SUPPLIED INFORMATION
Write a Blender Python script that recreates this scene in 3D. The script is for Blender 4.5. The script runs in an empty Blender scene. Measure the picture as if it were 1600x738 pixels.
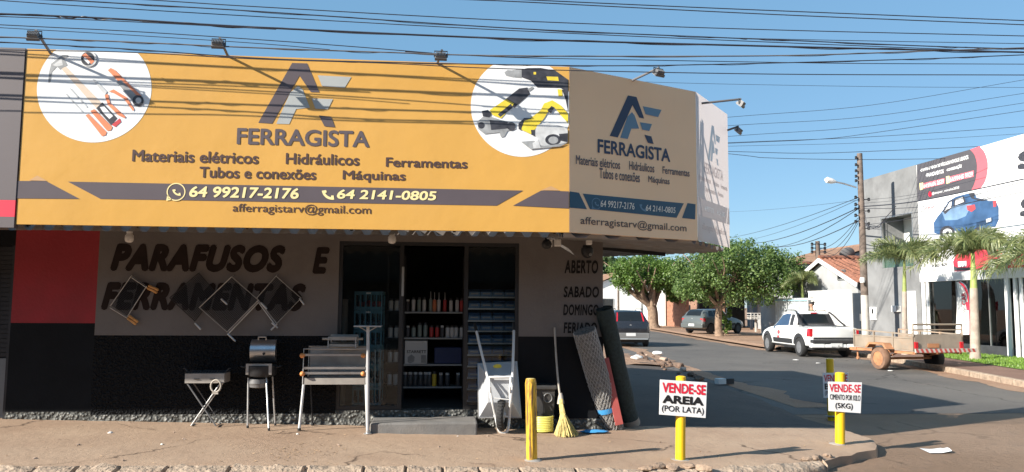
import bpy, bmesh, math, random
from mathutils import Vector, Matrix, Euler, noise as mn
random.seed(7)
R = math.radians
C = bpy.context.scene.collection
SC = bpy.context.scene

# ------------------------------------------------------------------ camera, sky, sun, exposure
EYE = Vector((0, 0, 1.63)); YAW, PITCH, ROLL, FPX = R(5.0), R(5.05), R(0.38), 1200.0
FWD = Vector((math.sin(YAW)*math.cos(PITCH), math.cos(YAW)*math.cos(PITCH), math.sin(PITCH)))
_R0 = Vector((math.cos(YAW), -math.sin(YAW), 0)); _U0 = _R0.cross(FWD)
RGT = _R0*math.cos(ROLL) + _U0*math.sin(ROLL); UPV = RGT.cross(FWD)
cam = bpy.data.cameras.new('camera'); camo = bpy.data.objects.new('camera', cam); C.objects.link(camo)
cam.sensor_width = 36; cam.sensor_fit = 'HORIZONTAL'; cam.lens = FPX/1600*36; cam.clip_start = 0.05; cam.clip_end = 1500
camo.matrix_world = Matrix(((RGT.x, UPV.x, -FWD.x, 0), (RGT.y, UPV.y, -FWD.y, 0), (RGT.z, UPV.z, -FWD.z, EYE.z), (0, 0, 0, 1)))
SC.camera = camo
SUN_E, SUN_A = R(27), R(24)          # elevation; angle off the facade line, from the left and in front
SUN_DIR = Vector((-math.cos(SUN_E)*math.cos(SUN_A), -math.cos(SUN_E)*math.sin(SUN_A), math.sin(SUN_E)))
w = bpy.data.worlds.new('World'); SC.world = w; w.use_nodes = True
nt = w.node_tree; bg = nt.nodes['Background']
sky = nt.nodes.new('ShaderNodeTexSky'); sky.sky_type = 'NISHITA'; sky.sun_disc = False
sky.sun_elevation = SUN_E; sky.sun_rotation = math.atan2(SUN_DIR.x, SUN_DIR.y) % (2*math.pi)
sky.altitude = 700; sky.air_density = 1.0; sky.dust_density = 0.3; sky.ozone_density = 2.2
va = nt.nodes.new('ShaderNodeVectorMath'); va.operation = 'MULTIPLY_ADD'; va.inputs[1].default_value = (.5, .5, .5); va.inputs[2].default_value = (.90, 2.06, 3.2)   # thin even haze over the whole sky
nt.links.new(sky.outputs[0], va.inputs[0]); nt.links.new(va.outputs[0], bg.inputs[0]); bg.inputs[1].default_value = 0.07
sl = bpy.data.lights.new('sun', 'SUN'); sl.energy = 5.0; sl.angle = R(0.53); sl.color = (1.0, 0.93, 0.82)
so = bpy.data.objects.new('sun', sl); C.objects.link(so); so.rotation_euler = SUN_DIR.to_track_quat('Z', 'Y').to_euler()
SC.view_settings.view_transform = 'Standard'; SC.view_settings.look = 'None'
SC.view_settings.exposure = 1.0; SC.view_settings.gamma = 1.0
SC.render.engine = 'CYCLES'
SC.cycles.max_bounces = 8; SC.cycles.transparent_max_bounces = 24

# ------------------------------------------------------------------ sight lines onto real planes
def ray(px, py): return FWD + RGT*((px-800)/FPX) - UPV*((py-369)/FPX)
def atY(px, py, Y): d = ray(px, py); return EYE + d*(Y/d.y)
def atX(px, py, X): d = ray(px, py); return EYE + d*(X/d.x)
def atZ(px, py, Z): d = ray(px, py); return EYE + d*((Z-EYE.z)/d.z)
class Plane:
    """a vertical plane through o running along horizontal direction x; out() points to the viewer's side"""
    def __init__(s, o, x): s.o = Vector(o); s.x = Vector((x[0], x[1], 0)).normalized(); s.n = Vector((s.x.y, -s.x.x, 0))
    def hit(s, px, py):
        d = ray(px, py); t = (s.o-EYE).dot(s.n)/d.dot(s.n); p = EYE+d*t
        return (p-s.o).dot(s.x), p.z
    def pt(s, a, z, out=0.0): q = s.o + s.x*a + s.n*out; return Vector((q.x, q.y, z))
    def at(s, px, py, out=0.0): a, z = s.hit(px, py); return s.pt(a, z, out)
    def off(s, d): return Plane(s.o + s.n*d, s.x)

# ------------------------------------------------------------------ materials
def lin(c): return tuple((x/12.92 if x <= .04045 else ((x+.055)/1.055)**2.4) for x in (v/255 for v in c))
def mat(name, col, rough=.6, metal=0.0, var=.12, scale=3.0, bump=0.0, bscale=40.0, spec=.5, dirt=None, dscale=1.2, damt=.5, coat=0.0, detail=6):
    m = bpy.data.materials.new(name); m.use_nodes = True; n = m.node_tree.nodes; l = m.node_tree.links
    b = n['Principled BSDF']; b.inputs['Roughness'].default_value = rough; b.inputs['Metallic'].default_value = metal
    b.inputs['Specular IOR Level'].default_value = spec; b.inputs['Coat Weight'].default_value = coat; b.inputs['Coat Roughness'].default_value = .08
    tc = n.new('ShaderNodeTexCoord'); no = n.new('ShaderNodeTexNoise'); no.inputs['Scale'].default_value = scale; no.inputs['Detail'].default_value = detail
    l.new(tc.outputs['Object'], no.inputs['Vector'])
    rp = n.new('ShaderNodeValToRGB'); rp.color_ramp.elements[0].position = .3; rp.color_ramp.elements[1].position = .7
    rp.color_ramp.elements[0].color = (*[max(0, c*(1-var)) for c in col], 1); rp.color_ramp.elements[1].color = (*[min(1, c*(1+var)) for c in col], 1)
    l.new(no.outputs[0], rp.inputs[0]); out = rp.outputs[0]
    if dirt:
        n2 = n.new('ShaderNodeTexNoise'); n2.inputs['Scale'].default_value = dscale; n2.inputs['Detail'].default_value = 8; n2.inputs['Roughness'].default_value = .65
        l.new(tc.outputs['Object'], n2.inputs['Vector'])
        r2 = n.new('ShaderNodeValToRGB'); r2.color_ramp.elements[0].position = .48; r2.color_ramp.elements[1].position = .68
        r2.color_ramp.elements[0].color = (0, 0, 0, 1); r2.color_ramp.elements[1].color = (damt, damt, damt, 1)
        l.new(n2.outputs[0], r2.inputs[0])
        mx = n.new('ShaderNodeMix'); mx.data_type = 'RGBA'; l.new(r2.outputs[0], mx.inputs['Factor']); l.new(out, mx.inputs['A']); mx.inputs['B'].default_value = (*dirt, 1)
        out = mx.outputs['Result']
    l.new(out, b.inputs['Base Color'])
    if bump:
        n3 = n.new('ShaderNodeTexNoise'); n3.inputs['Scale'].default_value = bscale; n3.inputs['Detail'].default_value = 5
        l.new(tc.outputs['Object'], n3.inputs['Vector'])
        bp = n.new('ShaderNodeBump'); bp.inputs['Strength'].default_value = 1.0; bp.inputs['Distance'].default_value = bump
        l.new(n3.outputs[0], bp.inputs['Height']); l.new(bp.outputs[0], b.inputs['Normal'])
    return m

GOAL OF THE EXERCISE
Leave out the pictures and retype every line above exactly.

REPLY
Write a Blender Python script that recreates this scene in 3D. The script is for Blender 4.5. The script runs in an empty Blender scene. Measure the picture as if it were 1600x738 pixels.
import bpy, bmesh, math, random
from mathutils import Vector, Matrix, Euler, noise as mn
random.seed(7)
R = math.radians
C = bpy.context.scene.collection
SC = bpy.context.scene

# ------------------------------------------------------------------ camera, sky, sun, exposure
EYE = Vector((0, 0, 1.63)); YAW, PITCH, ROLL, FPX = R(5.0), R(5.05), R(0.38), 1200.0
FWD = Vector((math.sin(YAW)*math.cos(PITCH), math.cos(YAW)*math.cos(PITCH), math.sin(PITCH)))
_R0 = Vector((math.cos(YAW), -math.sin(YAW), 0)); _U0 = _R0.cross(FWD)
RGT = _R0*math.cos(ROLL) + _U0*math.sin(ROLL); UPV = RGT.cross(FWD)
cam = bpy.data.cameras.new('camera'); camo = bpy.data.objects.new('camera', cam); C.objects.link(camo)
cam.sensor_width = 36; cam.sensor_fit = 'HORIZONTAL'; cam.lens = FPX/1600*36; cam.clip_start = 0.05; cam.clip_end = 1500
camo.matrix_world = Matrix(((RGT.x, UPV.x, -FWD.x, 0), (RGT.y, UPV.y, -FWD.y, 0), (RGT.z, UPV.z, -FWD.z, EYE.z), (0, 0, 0, 1)))
SC.camera = camo
SUN_E, SUN_A = R(27), R(24)          # elevation; angle off the facade line, from the left and in front
SUN_DIR = Vector((-math.cos(SUN_E)*math.cos(SUN_A), -math.cos(SUN_E)*math.sin(SUN_A), math.sin(SUN_E)))
w = bpy.data.worlds.new('World'); SC.world = w; w.use_nodes = True
nt = w.node_tree; bg = nt.nodes['Background']
sky = nt.nodes.new('ShaderNodeTexSky'); sky.sky_type = 'NISHITA'; sky.sun_disc = False
sky.sun_elevation = SUN_E; sky.sun_rotation = math.atan2(SUN_DIR.x, SUN_DIR.y) % (2*math.pi)
sky.altitude = 700; sky.air_density = 1.0; sky.dust_density = 0.3; sky.ozone_density = 2.2
va = nt.nodes.new('ShaderNodeVectorMath'); va.operation = 'MULTIPLY_ADD'; va.inputs[1].default_value = (.5, .5, .5); va.inputs[2].default_value = (.90, 2.06, 3.2)   # thin even haze over the whole sky
nt.links.new(sky.outputs[0], va.inputs[0]); nt.links.new(va.outputs[0], bg.inputs[0]); bg.inputs[1].default_value = 0.07
sl = bpy.data.lights.new('sun', 'SUN'); sl.energy = 5.0; sl.angle = R(0.53); sl.color = (1.0, 0.93, 0.82)
so = bpy.data.objects.new('sun', sl); C.objects.link(so); so.rotation_euler = SUN_DIR.to_track_quat('Z', 'Y').to_euler()
SC.view_settings.view_transform = 'Standard'; SC.view_settings.look = 'None'
SC.view_settings.exposure = 1.0; SC.view_settings.gamma = 1.0
SC.render.engine = 'CYCLES'
SC.cycles.max_bounces = 8; SC.cycles.transparent_max_bounces = 24

# ------------------------------------------------------------------ sight lines onto real planes
def ray(px, py): return FWD + RGT*((px-800)/FPX) - UPV*((py-369)/FPX)
def atY(px, py, Y): d = ray(px, py); return EYE + d*(Y/d.y)
def atX(px, py, X): d = ray(px, py); return EYE + d*(X/d.x)
def atZ(px, py, Z): d = ray(px, py); return EYE + d*((Z-EYE.z)/d.z)
class Plane:
    """a vertical plane through o running along horizontal direction x; out() points to the viewer's side"""
    def __init__(s, o, x): s.o = Vector(o); s.x = Vector((x[0], x[1], 0)).normalized(); s.n = Vector((s.x.y, -s.x.x, 0))
    def hit(s, px, py):
        d = ray(px, py); t = (s.o-EYE).dot(s.n)/d.dot(s.n); p = EYE+d*t
        return (p-s.o).dot(s.x), p.z
    def pt(s, a, z, out=0.0): q = s.o + s.x*a + s.n*out; return Vector((q.x, q.y, z))
    def at(s, px, py, out=0.0): a, z = s.hit(px, py); return s.pt(a, z, out)
    def off(s, d): return Plane(s.o + s.n*d, s.x)

# ------------------------------------------------------------------ materials
def lin(c): return tuple((x/12.92 if x <= .04045 else ((x+.055)/1.055)**2.4) for x in (v/255 for v in c))
def mat(name, col, rough=.6, metal=0.0, var=.12, scale=3.0, bump=0.0, bscale=40.0, spec=.5, dirt=None, dscale=1.2, damt=.5, coat=0.0, detail=6):
    m = bpy.data.materials.new(name); m.use_nodes = True; n = m.node_tree.nodes; l = m.node_tree.links
    b = n['Principled BSDF']; b.inputs['Roughness'].default_value = rough; b.inputs['Metallic'].default_value = metal
    b.inputs['Specular IOR Level'].default_value = spec; b.inputs['Coat Weight'].default_value = coat; b.inputs['Coat Roughness'].default_value = .08
    tc = n.new('ShaderNodeTexCoord'); no = n.new('ShaderNodeTexNoise'); no.inputs['Scale'].default_value = scale; no.inputs['Detail'].default_value = detail
    l.new(tc.outputs['Object'], no.inputs['Vector'])
    rp = n.new('ShaderNodeValToRGB'); rp.color_ramp.elements[0].position = .3; rp.color_ramp.elements[1].position = .7
    rp.color_ramp.elements[0].color = (*[max(0, c*(1-var)) for c in col], 1); rp.color_ramp.elements[1].color = (*[min(1, c*(1+var)) for c in col], 1)
    l.new(no.outputs[0], rp.inputs[0]); out = rp.outputs[0]
    if dirt:
        n2 = n.new('ShaderNodeTexNoise'); n2.inputs['Scale'].default_value = dscale; n2.inputs['Detail'].default_value = 8; n2.inputs['Roughness'].default_value = .65
        l.new(tc.outputs['Object'], n2.inputs['Vector'])
        r2 = n.new('ShaderNodeValToRGB'); r2.color_ramp.elements[0].position = .48; r2.color_ramp.elements[1].position = .68
        r2.color_ramp.elements[0].color = (0, 0, 0, 1); r2.color_ramp.elements[1].color = (damt, damt, damt, 1)
        l.new(n2.outputs[0], r2.inputs[0])
        mx = n.new('ShaderNodeMix'); mx.data_type = 'RGBA'; l.new(r2.outputs[0], mx.inputs['Factor']); l.new(out, mx.inputs['A']); mx.inputs['B'].default_value = (*dirt, 1)
        out = mx.outputs['Result']
    l.new(out, b.inputs['Base Color'])
    if bump:
        n3 = n.new('ShaderNodeTexNoise'); n3.inputs['Scale'].default_value = bscale; n3.inputs['Detail'].default_value = 5
        l.new(tc.outputs['Object'], n3.inputs['Vector'])
        bp = n.new('ShaderNodeBump'); bp.inputs['Strength'].default_value = 1.0; bp.inputs['Distance'].default_value = bump
        l.new(n3.outputs[0], bp.inputs['Height']); l.new(bp.outputs[0], b.inputs['Normal'])
    return m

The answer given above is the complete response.